People often ask me a simple question: how does someone who studied English Literature end up building digital platforms, leading a tech agency, and working with innovation and business systems? The short answer is curiosity. The long answer is a journey shaped by stories, people, and a belief that technology should serve humans, not confuse them.
I began my academic life with a deep love for literature. During my BA and MA in English, I spent years reading novels, poems, essays, and plays. At first glance, this may seem far from business or technology. But literature trained my mind in ways that no technical manual ever could. It taught me how to read between the lines, how to understand human motivation, and how ideas shape societies. When you read Shakespeare, Orwell, or Tagore, you are not just reading stories. You are learning how power works, how decisions affect people, and how communication can inspire or destroy.
This foundation became unexpectedly powerful when I stepped into leadership roles. Whether working with youth organizations, community initiatives, or professional teams, I realized that leadership is not about authority. It is about clarity, empathy, and direction. Literature gave me those tools early. As the famous writer Chinua Achebe once said, “Stories can conquer fear, you know. They can make the heart larger.” That idea stayed with me. Leadership, like storytelling, requires making people feel seen and understood.
My transition into the digital world was not sudden. It was gradual and intentional. I noticed how small businesses and community organizations struggled with basic digital systems. Many had passion, talent, and vision, but lacked structure, digital visibility, or simple tools to manage information and decisions. Technology existed, but it was often poorly used or misunderstood. This gap between potential and practice pulled me in.
Founding my digital agency was not just a business decision. It was a response to a problem I kept seeing around me. Too many people thought digital work was only about websites or code. I saw it differently. For me, digital solutions were about enabling better decisions, improving efficiency, and creating sustainable growth. A website was not just a design. It was a communication tool. A system was not just software. It was a way to reduce confusion and increase trust.
What surprised me most was how naturally my literature background supported this work. Writing content, designing user journeys, understanding client psychology, and leading teams all relied on strong communication. In many ways, building digital experiences felt like writing stories. Every brand has a narrative. Every user has expectations. Every system tells a story about how an organization thinks and behaves.
As I worked more closely with businesses and community projects, I became increasingly interested in the management side of technology. I was less fascinated by complex coding and more drawn to questions like: How do digital tools change decision making? How can information systems help leaders work smarter? Why do some organizations adopt technology successfully while others fail with the same tools? These questions pushed me toward concepts like digital business, management information systems, and organizational performance.

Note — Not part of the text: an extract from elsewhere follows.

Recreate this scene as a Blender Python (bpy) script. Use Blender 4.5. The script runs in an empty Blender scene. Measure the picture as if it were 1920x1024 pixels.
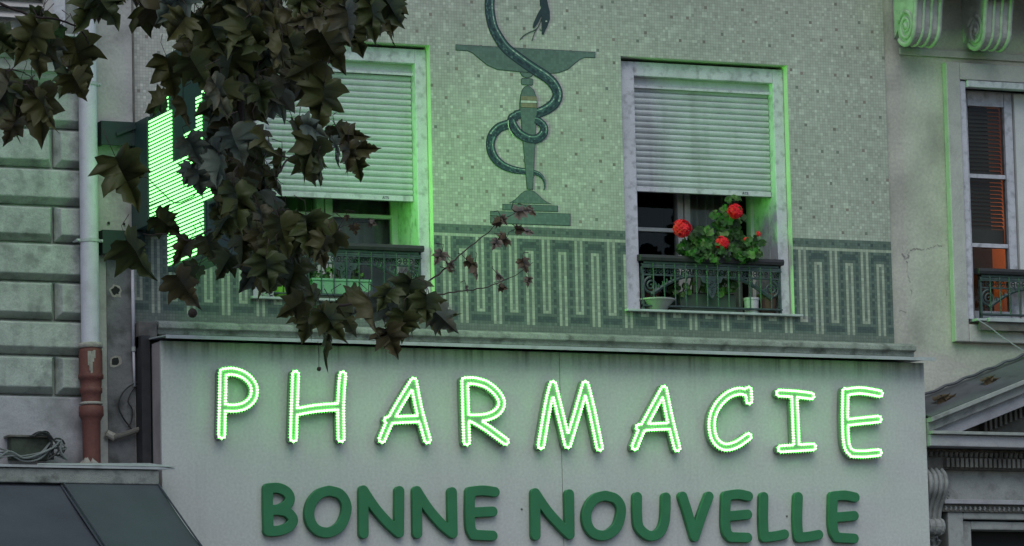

I strongly believe that digital transformation is not a technical problem. It is a human and managerial one. Many organizations buy software but do not change mindset. They adopt tools but ignore training. They focus on speed but forget sustainability. In developing country contexts especially, technology must be practical, affordable, and aligned with real needs. Innovation without context often creates more problems than solutions.
My journey so far has been shaped by one guiding idea: purpose matters. Technology without purpose is noise. Business without social awareness is fragile. Leadership without empathy is empty. I want to work at the intersection of these ideas, where digital systems support people, where management decisions are informed by data and ethics, and where growth does not come at the cost of community.
Looking back, literature did not take me away from technology. It prepared me for it. It taught me to ask better questions, to listen carefully, and to think long term. In a world obsessed with speed and shortcuts, I choose depth. In an era of automation, I choose meaning. And in the evolving landscape of digital business, I aim to lead with clarity, responsibility, and purpose.
This journey is still unfolding. But if there is one thing I am certain about, it is this: the future belongs to those who can connect ideas, people, and systems. I am committed to being one of them.